Heikel ist dieser Punkt noch in anderer Hinsicht. Diese Regel zur Aufhebung der Wartefrist, die in der Antwort mit der neuen AT-Praxis vermengt worden war, wurde selbst erst am 2. Januar 2024 festgelegt – also fünf Wochen nach der vom Kabinett beschlossenen AT-Vergütung für C. Da Ende November noch die alte Vorgabe galt, hätte die Büroleiterin eigentlich noch gar nicht so schnell auf B2 gehoben werden dürfen.

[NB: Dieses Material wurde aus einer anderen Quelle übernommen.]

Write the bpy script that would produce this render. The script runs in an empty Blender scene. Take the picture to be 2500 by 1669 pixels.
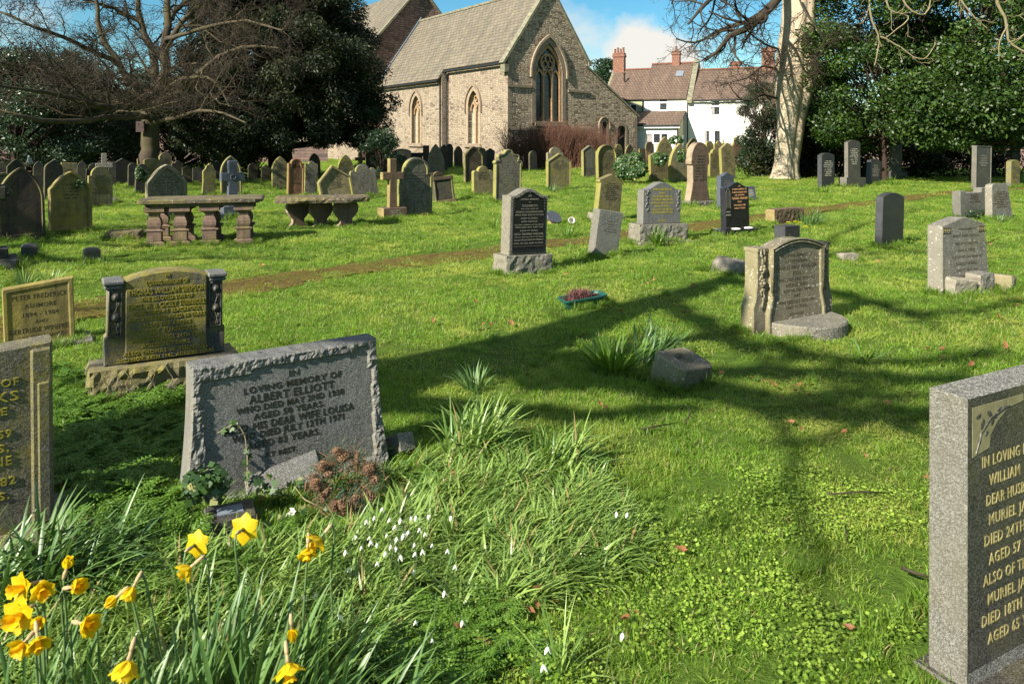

Nach Ende der PUA-Sitzung sagte CDU-Sprecherin Hermann, die Belege für „unzulässige Parteiarbeit in der Staatskanzlei“ seien ziemlich klar – und Mielke habe darauf keine stimmigen Antworten gegeben. Sie halte eine Entlassung des Chefs der Staatskanzlei für überfällig. Wiard Siebels (SPD) zweifelte an der Glaubwürdigkeit der Äußerung von W. und betonte, es gebe eine strikte Trennung von Parteiarbeit und Arbeit in der Staatskanzlei. Was falsche Auskünfte gegenüber Journalisten angeht, seien „an ein bis zwei Stellen Fehler begangen“ worden, diese habe man aber inzwischen korrigiert. Volker Bajus (Grüne) sagte, der Chef der Staatskanzlei „müsste seinen Hut nehmen, wenn die Vorwürfe gegen ihn berechtigt wären“. Sie seien es aber nicht.
Dieser Artikel erschien am 24.09.2024 in der Ausgabe #166.